Если говорить только о научных изданиях, то, по данным Книжной палаты, в год выходит около 26,5 тысяч наименований книг и брошюр; их общий годовой тираж около 10 млн экземпляров. Доля нашего университетского издательства в этих объемах составляет примерно четверть процента. Это большой вклад, учитывая наш сверхмалый штат, ограниченные ресурсы и на фоне еще около 600 научных и вузовских издательств, реально работающих в России.
А.М.: Вам не кажется, что падение тиражей имеет отношение к кризису бумажной книги как таковой?
А.Р.: Не думаю, иллюзии десятилетней давности о том, что бумажная книга умирает, не оправдались — понятно, что электронные носители важны, удобны, можно все иметь при себе на жестком диске, но бумажная книга никуда не денется. Она может продолжать дорожать, возможно, она в будущем станет элитарна, но пока я не вижу проблем с бумажным носителем. Сам я не читаю электронных книг, если только речь не идет о быстром поиске в большом объеме специальной информации для исследовательских целей.
А.М.: У меня несколько другое мнение. Мне кажется, что мы с вами — последнее поколение, у которого дома есть библиотеки, шкафы, заполненные бумажными томами. Люди на десять лет моложе меня уже не держат дома книг: они могут очень любить читать, но у них все хранится в компьютере, в «Киндле» или на «облаке».
А.Р.: Это, наверное, художественная литература?

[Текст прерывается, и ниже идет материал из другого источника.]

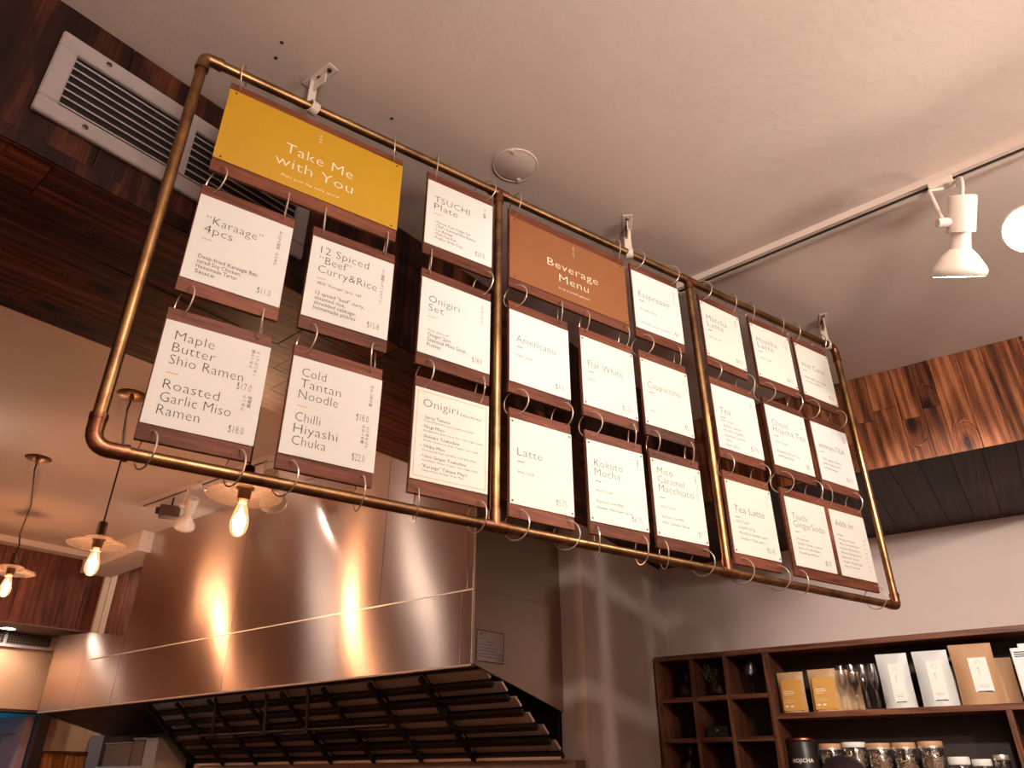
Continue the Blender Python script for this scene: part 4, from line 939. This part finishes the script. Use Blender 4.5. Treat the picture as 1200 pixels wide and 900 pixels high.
# ------------------------------------------------------------------ person behind the counter (only the top of the head is in frame)
def person():
    px, py = 1.10, 2.75; top = .068+EYE     # crown height above the floor
    t = bpy.data.objects.new('person', None); COL.objects.link(t); t.location = (px, py, 0); t.rotation_euler = (0, 0, math.radians(200))
    tag(t, 'person with dark hair in dark clothes, only the crown showing at bottom edge', 'person')
    k = top/1.68
    J = {'pel': (0, 0, .95, .13), 'sp': (0, .01, 1.10, .115), 'ch': (0, 0, 1.28, .135), 'nk': (0, .015, 1.42, .055), 'nk2': (0, .005, 1.48, .05)}
    ch = [('pel', None), ('sp', 'pel'), ('ch', 'sp'), ('nk', 'ch'), ('nk2', 'nk')]
    for sg, c in ((1, 'l'), (-1, 'r')):
        J['sh'+c] = (.17*sg, 0, 1.37, .06); J['el'+c] = (.22*sg, .03, 1.10, .042); J['wr'+c] = (.19*sg, -.16, .98, .03); J['ha'+c] = (.17*sg, -.23, .97, .032)
        J['hi'+c] = (.09*sg, 0, .90, .09); J['kn'+c] = (.10*sg, -.01, .50, .058); J['an'+c] = (.10*sg, .02, .09, .040); J['to'+c] = (.11*sg, -.14, .035, .035)
        ch += [('sh'+c, 'ch'), ('el'+c, 'sh'+c), ('wr'+c, 'el'+c), ('ha'+c, 'wr'+c), ('hi'+c, 'pel'), ('kn'+c, 'hi'+c), ('an'+c, 'kn'+c), ('to'+c, 'an'+c)]
        for f in range(5):
            n_ = 'f%s%d' % (c, f)
            if f < 4: J[n_] = ((.17+(.018-.012*f))*sg, -.29+.006*f, .965, .010); J[n_+'b'] = ((.17+(.018-.012*f))*sg, -.325+.008*f, .945, .008)
            else: J[n_] = (.135*sg, -.235, .975, .011); J[n_+'b'] = (.12*sg, -.27, .97, .009)
            ch += [(n_, 'ha'+c), (n_+'b', n_)]
    names = [a for a, _ in ch]; me = bpy.data.meshes.new('body'); me.from_pydata([(J[a][0]*k, J[a][1]*k, J[a][2]*k) for a in names], [(names.index(b_), names.index(a)) for a, b_ in ch if b_], [])
    o = bpy.data.objects.new('body', me); COL.objects.link(o); o.parent = t
    sk = o.modifiers.new('skin', 'SKIN'); sk.use_smooth_shade = True
    for i, a in enumerate(names): me.skin_vertices[0].data[i].radius = (J[a][3]*k, J[a][3]*k*(.8 if a in ('pel', 'sp', 'ch') else 1)); me.skin_vertices[0].data[i].use_root = (i == 0)
    o.modifiers.new('sub', 'SUBSURF').levels = 1; o.modifiers['sub'].render_levels = 2
    me.materials.append(mat('dark_work_clothes', (.03, .025, .03), .8))
    skin = mat('skin', (.50, .27, .18), .5)
    # head: ellipsoid with jaw, nose, ears
    hd = MB(); vs = []; fs = []; nu, nv = 24, 16; cx = top-.118
    for j in range(nv+1):
        a = math.pi*j/nv
        for i in range(nu):
            b_ = 2*math.pi*i/nu; x_ = math.sin(a)*math.cos(b_)*.076; y_ = math.sin(a)*math.sin(b_)*.095; z_ = math.cos(a)*.115
            if z_ < 0: x_ *= 1+z_*2.2; y_ = y_*(1+z_*1.2)-.012*(-z_/.115)
            if y_ < -.07 and -.05 < z_ < .01 and abs(x_) < .018: y_ -= .018
            vs.append((x_, y_, z_))
    for j in range(nv):
        for i in range(nu): fs.append((j*nu+i, j*nu+(i+1) % nu, (j+1)*nu+(i+1) % nu, (j+1)*nu+i))
    hd.add(vs, fs); h = hd.build('head', skin, t, loc=(0, 0, cx-.008), smooth=True)
    for sg in (-1, 1):
        MB().lathe([(0, -.008), (.012, -.004), (.014, .004), (0, .008)], 12, Matrix.Translation((sg*.076, .005, -.01)) @ Matrix.Rotation(math.pi/2, 4, 'Y') @ Matrix.Diagonal((1.6, 1, 1, 1))).build('ear', skin, h, smooth=True)
        MB().lathe([(0, -.006), (.010, 0), (0, .006)], 12, Matrix.Translation((sg*.030, -.083, .004)) @ Matrix.Rotation(math.pi/2, 4, 'X')).build('eye', mat('eye%d' % sg, (.05, .03, .02), .2), h, smooth=True)
    MB().tube([(-.022, -.085, -.052), (0, -.092, -.054), (.022, -.085, -.052)], .004, 6).build('mouth', mat('lips', (.40, .15, .12), .5), h, smooth=True)
    hair = MB(); vs = []; fs = []
    for j in range(10):
        a = math.pi*.62*j/9
        for i in range(nu):
            b_ = 2*math.pi*i/nu; fr = max(0, -math.sin(b_)); a2 = a*(1-.36*fr)
            q = 1+.02*math.sin(b_*9+j); vs.append((math.sin(a2)*math.cos(b_)*.088*q, math.sin(a2)*math.sin(b_)*.106*q, math.cos(a2)*.118))
    for j in range(9):
        for i in range(nu): fs.append((j*nu+i, j*nu+(i+1) % nu, (j+1)*nu+(i+1) % nu, (j+1)*nu+i))
    hair.add(vs, fs); hm = mat('dark_hair', (.035, .020, .025), .5)
    ho = hair.build('hair', hm, t, loc=(0, 0, cx), smooth=True); so = ho.modifiers.new('s', 'SOLIDIFY'); so.thickness = .008; so.offset = -1
    MB().box(-.14, .14, -.135, -.128, .55*k, 1.2*k).build('apron', mat('apron_cloth', (.06, .03, .03), .8), t, bevel=.003)
person()
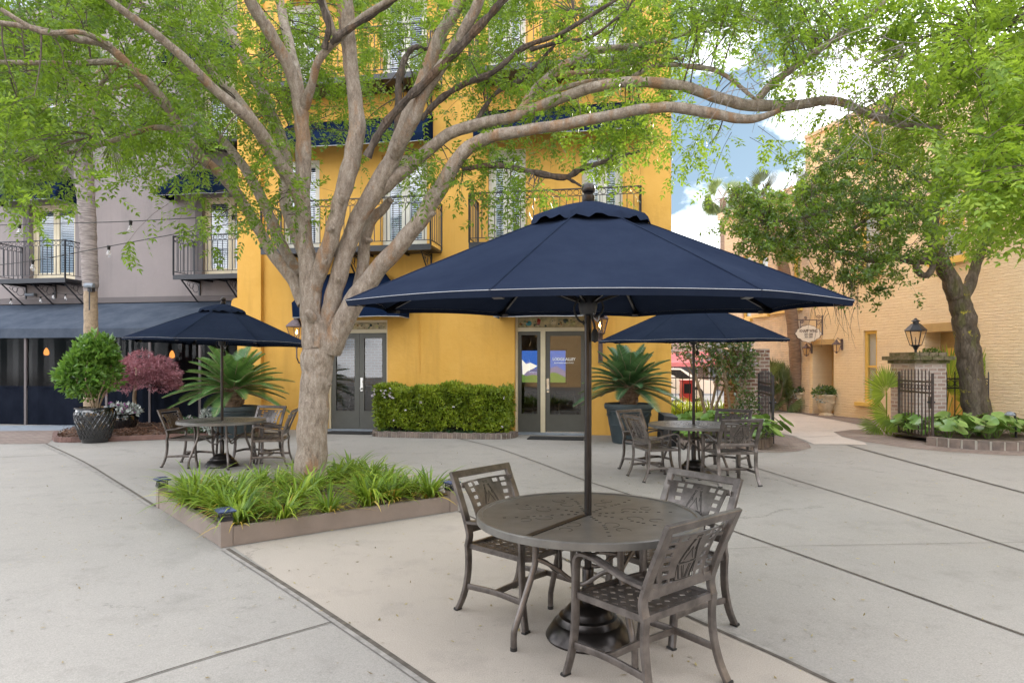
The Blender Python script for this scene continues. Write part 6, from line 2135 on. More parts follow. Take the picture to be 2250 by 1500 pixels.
FAN1 = thing('fan_palm', 'bright fan palm leaves spilling out left of the brick pier', 'palm', (pb.x, 15.1, 0))
fan_palm(FAN1, [((0, 0, 0), (-.05, -.1, .95), (-.75, -.15, .6), (0, -1, .3), .72, 2.4), ((0, 0, 0), (.02, -.05, .45), (-.8, -.3, -.1), (0, -1, .4), .68, 2.4), ((0, 0, 0), (.1, -.2, .35), (-.2, -.5, -.75), (0, -1, .2), .55, 2.2), ((0, 0, 0), (.05, .1, 1.05), (.1, .1, .9), (0, -1, 0), .6, 2.2), ((0, 0, 0), (-.15, .1, .2), (-.9, -.2, -.2), (0, -.6, .8), .5, 2.2)], MT['fan'])
pb = P(2076, 940, 15.9)
FAN2 = thing('fan_palm', 'tall bright fan palm behind the iron fence and leaning oak trunk', 'palm', (pb.x, 15.9, 0))
fan_palm(FAN2, [((0, 0, 0), (.05, -.1, 1.20), (-.08, -.1, 1.0), (0, -1, .1), .98, 2.4), ((0, 0, 0), (.75, 0, 1.25), (.62, -.05, .9), (0, -1, .1), .95, 1.7), ((0, 0, 0), (.25, .1, .8), (.5, -.3, .5), (0, -1, .2), .8, 2.3), ((0, 0, 0), (-.1, .05, .7), (-.5, -.2, .6), (0, -1, .2), .7, 2.3), ((0, 0, 0), (.5, 0, .6), (.6, -.4, -.1), (0, -1, .3), .6, 2.3)], MT['fan'])
pb = P(1712, 893, 22.6)
FAN3 = thing('fan_palm', 'bushy dull green fan palm at the foot of the leaning palm trunk', 'palm', (pb.x, 22.6, 0))
lv_ = []
rf = random.Random(2)
for k in range(58):
    a = rf.random() * 2 * math.pi; el = -.35 + 1.6 * rf.random() ** .8
    d = Vector((math.cos(a) * math.cos(el), math.sin(a) * math.cos(el), math.sin(el)))
    z0 = .15 + .75 * rf.random()
    lv_.append(((0, 0, z0 * .5), tuple(Vector((0, 0, z0)) + d * (.25 + .4 * rf.random())), tuple(d - Vector((0, 0, .25))), (math.sin(a), -math.cos(a) - .6, .7), .5 + .2 * rf.random(), 2.3))
fan_palm(FAN3, lv_, MT['fandull'])
# leaning palm
m = MB()
LP = P(1745, 892, 22.2); LP.z = 0
PALM2 = thing('leaning_palm', 'brown leaning palm trunk rising past the hanging sign into the oak', 'palm', LP)
sp = spline([(1748, 900, 15, 22.2), (1750, 850, 13.5, 22.2), (1747, 780, 12.5, 22.1), (1740, 700, 12.5, 22.0), (1728, 620, 12, 21.8), (1716, 560, 11.5, 21.6), (1706, 505, 11, 21.5), (1699, 468, 12, 21.3)], 5)
pts = [P(s[0], s[1], s[3]) for s in sp]
m.tube(pts, [s[2] * s[3] / FPX * (1 + .05 * math.sin(i * 2.1)) for i, s in enumerate(sp)], 14)
obj('trunk', m, MT['palmbark2'], PALM2, True, LP)
crown = pts[-1] - LP
lv_ = []
for k in range(22):
    a = 2.399 * k; el = -.9 + 2.0 * rf.random()
    d = Vector((math.cos(a) * math.cos(el), math.sin(a) * math.cos(el), math.sin(el)))
    lv_.append((tuple(crown), tuple(crown + d * (.7 + .5 * rf.random())), tuple(d - Vector((0, 0, .45))), (math.sin(a), -math.cos(a), .7), .62, 2.2))
fan_palm(PALM2, lv_, MT['fandark'], .018)
# grey palm in front of the grey building
LP = P(200, 958, 15.2); LP.z = 0
PALM1 = thing('palm_tree', 'tall grey palm trunk in front of the grey building, a floodlight on it', 'palm', LP)
sp = spline([(200, 962, 15, 15.2), (200, 860, 14.5, 15.2), (200, 745, 14, 15.2), (199, 640, 13.5, 15.2), (199, 625, 16, 15.2), (196, 560, 16, 15.2), (192, 480, 17, 15.2), (186, 400, 18.5, 15.2), (182, 340, 19, 15.2), (178, 260, 18, 15.2), (175, 200, 16, 15.2)], 6)
pts = [P(s[0], s[1], s[3]) for s in sp]
low = [(p, s) for p, s in zip(pts, sp) if s[1] > 632]
upp = [(p, s) for p, s in zip(pts, sp) if s[1] <= 640]
m = MB(); m.tube([p for p, s in low], [s[2] * 15.2 / FPX * (1 + .03 * math.sin(i * 3)) for i, (p, s) in enumerate(low)], 14)
obj('trunk', m, MT['stem'], PALM1, True, LP)
m = MB(); m.tube([p for p, s in upp], [s[2] * 15.2 / FPX * (1 + .05 * math.sin(i * 2.6)) for i, (p, s) in enumerate(upp)], 14)
obj('fibrous_trunk', m, MT['palmbark'], PALM1, True, LP)
crown = pts[-1] - LP
lv_ = []
for k in range(34):
    a = 2.399 * k; el = -1.0 + 2.1 * rf.random()
    d = Vector((math.cos(a) * math.cos(el), math.sin(a) * math.cos(el), math.sin(el)))
    lv_.append((tuple(crown), tuple(crown + d * (.8 + .6 * rf.random())), tuple(d - Vector((0, 0, .5))), (math.sin(a), -math.cos(a), .7), .95, 2.3))
fan_palm(PALM1, lv_, MT['fandull'], .018)
p = P(197, 628, 14.95)
t = thing('floodlight', 'small grey floodlight strapped to the palm trunk', 'floodlight', p)
m = MB(); m.tube([(-.09, -.02, .0), (.0, -.04, .01), (.09, -.02, .0)], .05, 10); m.box(-.09, .09, -.05, .05, -.03, .06)
obj('housing', m, MT['bluesill'], t)
m = MB(); m.box(-.05, .05, .0, .12, -.13, -.03); m.bar((.0, -.01, -.05), (0, -.01, -.55), .02); obj('bracket', m, MT['iron'], t)
# far palm over the yellow corner's edge
b0 = P(1482, 520, 52)
t = thing('far_palm', 'distant palm crown peeking past the yellow building corner', 'palm', (b0.x, 40, 0))
m = MB(); m.tube([(0, 0, 0), (0, 0, b0.z)], .2, 8); obj('trunk', m, MT['palmbark2'], t)
lv_ = []
for k in range(20):
    a = 2.399 * k; el = -.9 + 2.0 * rf.random()
    d = Vector((math.cos(a) * math.cos(el), math.sin(a) * math.cos(el), math.sin(el)))
    lv_.append(((0, 0, b0.z), tuple(Vector((0, 0, b0.z)) + d * .7), tuple(d - Vector((0, 0, .5))), (math.sin(a), -math.cos(a), .7), .9, 2.3))
fan_palm(t, lv_, MT['fandull'], .02)

# ------------------------------------------------------------------ round leaved plants
def round_plant(seed, n=11, spread=.36, rad=.145):
    t = thing('leopard_plant', 'x', 'plant')
    r_ = random.Random(seed)
    lm, sm = MB(), MB()
    for k in range(n):
        a = 2.4 * k + r_.random() * .6; q = spread * (.35 + .75 * r_.random()); z = .10 + .32 * r_.random()
        c = Vector((q * math.cos(a), q * math.sin(a), z)); R_ = rad * (.75 + .5 * r_.random())
        tilt = Matrix.Rotation(R(10 + 45 * r_.random()), 3, Vector((-math.sin(a + .3), math.cos(a + .3), 0)))
        nn = 18
        vs = [c]
        for ring, f in ((1, .55), (2, 1.0)):
            for i in range(nn):
                th = 2 * math.pi * i / nn
                rr = R_ * f * (1 + (.05 * math.sin(5 * th + k) if ring == 2 else 0)) * (1 - (.75 if i == 0 and ring == 2 else .35 if i == 0 else 0))
                v = Vector((rr * math.cos(th), rr * math.sin(th), (.10 * f * f + .02 * math.sin(3 * th)) * R_ * 1.6))
                vs.append(c + tilt @ v)
        fs = [(0, 1 + i, 1 + (i + 1) % nn) for i in range(nn)] + [(1 + i, 1 + nn + i, 1 + nn + (i + 1) % nn, 1 + (i + 1) % nn) for i in range(nn)]
        lm.add(vs, fs)
        sm.tube(spline([(0.03 * math.cos(a), 0.03 * math.sin(a), 0), tuple(c * .5 + Vector((0, 0, z * .35))), tuple(c)], 3), .006, 5)
    o = obj('leaves', lm, MT['round'], t, True)
    obj('leaf_stalks', sm, MT['round'], t)
    return t
protos = [round_plant(s) for s in (1, 2, 3)]
cnt = [0]
def put_round(p, lab, group, sc=1.0):
    k = cnt[0]; cnt[0] += 1
    c = protos[k] if k < 3 else dup(protos[k % 3])
    c.location = p; c.rotation_euler = (0, 0, k * 1.9); c.scale = (sc, sc, sc)
    c['label'] = lab; c['group'] = group
rr2 = random.Random(21)
for (px, Y) in ((2060, 14.1), (2085, 13.5), (2105, 14.4), (2125, 13.6), (2150, 14.0), (2170, 13.5), (2195, 14.3), (2190, 13.6), (2030, 13.9), (2225, 13.8), (2270, 13.9), (2000, 14.2)):
    b0 = P(px, 900, Y); put_round((b0.x, Y, .08), 'round leaved leopard plant in the bed under the leaning oak', 'leopard plants under the leaning oak', 0.84 + .22 * rr2.random())
for (px, Y) in ((1490, 13.0), (1515, 13.5), (1535, 12.9), (1565, 13.6), (1590, 13.1), (1612, 13.8), (1630, 12.9), (1655, 13.4), (1680, 12.95), (1660, 12.6), (1545, 14.3), (1500, 14.3), (1600, 14.4)):
    b0 = P(px, 900, Y); put_round((b0.x, Y, .1 + .10 * rr2.random()), 'round leaved leopard plant in the bed beside the dark gate leaf', 'leopard plants beside the gate', 0.80 + .25 * rr2.random())
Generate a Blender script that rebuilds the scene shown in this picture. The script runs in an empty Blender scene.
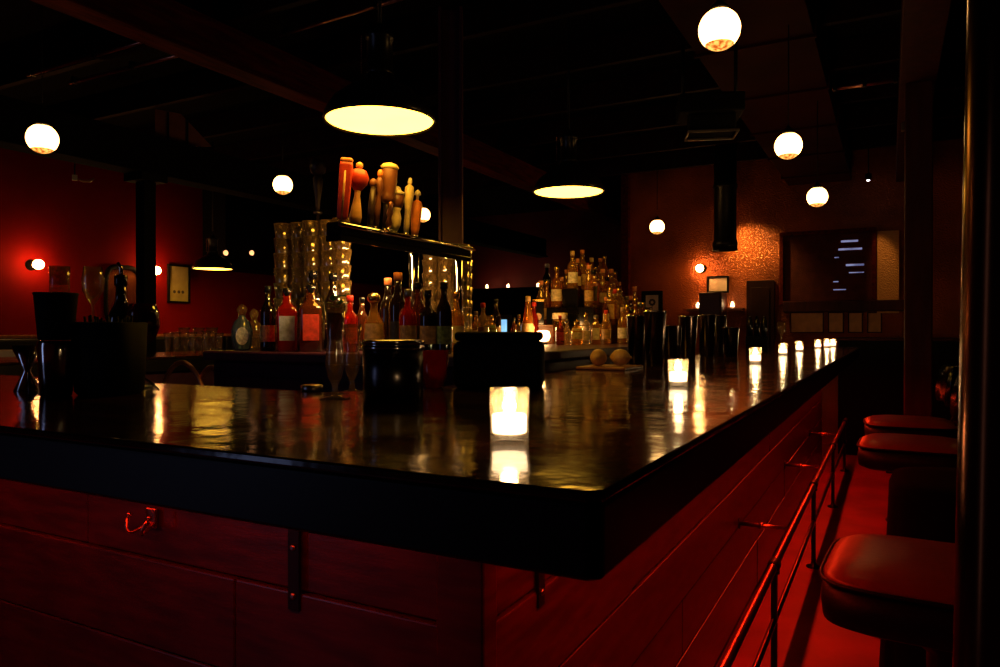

А.М.: Преимущественно да, но не только. Художественная литература доступна в электронном виде почти вся: переезжая, я не стану брать с собой собрание сочинений Достоевского, потому что оно полностью доступно в интернете. Я возьму с собой всего пару-тройку бумажных книг из художественной литературы, которые мне не удалось найти в Сети (хотя, может, я просто плохо искала). Исследовательскую литературу найти в Сети сложнее, но кое-что тоже есть. Крупные библиотеки и музеи в последние годы прикладывают большие усилия, чтобы оцифровывать и выкладывать в интернет свои богатства.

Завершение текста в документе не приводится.